Pianos have evolved over time. Some had four or even five pedals, or keys that weren't black and white. Other attempts to 'improve' the instrument have included using two keyboards, and a keyboard resembling a typewriter!
All about pianos
Modern pianos usually have 36 black keys and 52 white keys, but some manufacturers have made instruments with a range of 8 octaves. Bösendorfer's Imperial concert grand, for example, is almost 10ft long!
Each note in a grand piano has more than 35 points of adjustment, that's over 3,000 adjustments in total. There are approximately 230 strings, each with about 165 pounds of tension, giving a combined pull of 30 tons!

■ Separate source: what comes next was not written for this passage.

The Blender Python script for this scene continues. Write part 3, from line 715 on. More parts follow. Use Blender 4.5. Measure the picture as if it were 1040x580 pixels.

If all of the strings were the same thickness, with high C being its usual two inches, low C would have to be about 30ft long! For this reason, the lowest strings are weighted by wrapping copper around the wire.
The piano's range exceeds that of an entire orchestra. It is higher than the piccolo's highest chirp, and lower than the contrabassoon's lowest growl. It's even lower than the pipe organ's lowest 16ft pedal note!
The expression 'Tinkle the Ivories' refers to the use of ivory keys. In fact, ivory has not been used for this purpose since the 1950s. Piano keys are plastic now, sometimes referred to as 'Ivorine'.
The piano is believed by many economists to be the first item that was sold regularly on an instalment basis, contributing to the success of a number of modern day banking institutions.
It's often said you can tune a piano, but you can't tuna fish. Of course you can, you just adjust its scales! What's that, one more? Oh, alright! Beethoven wrote in three flats a lot. He moved twice!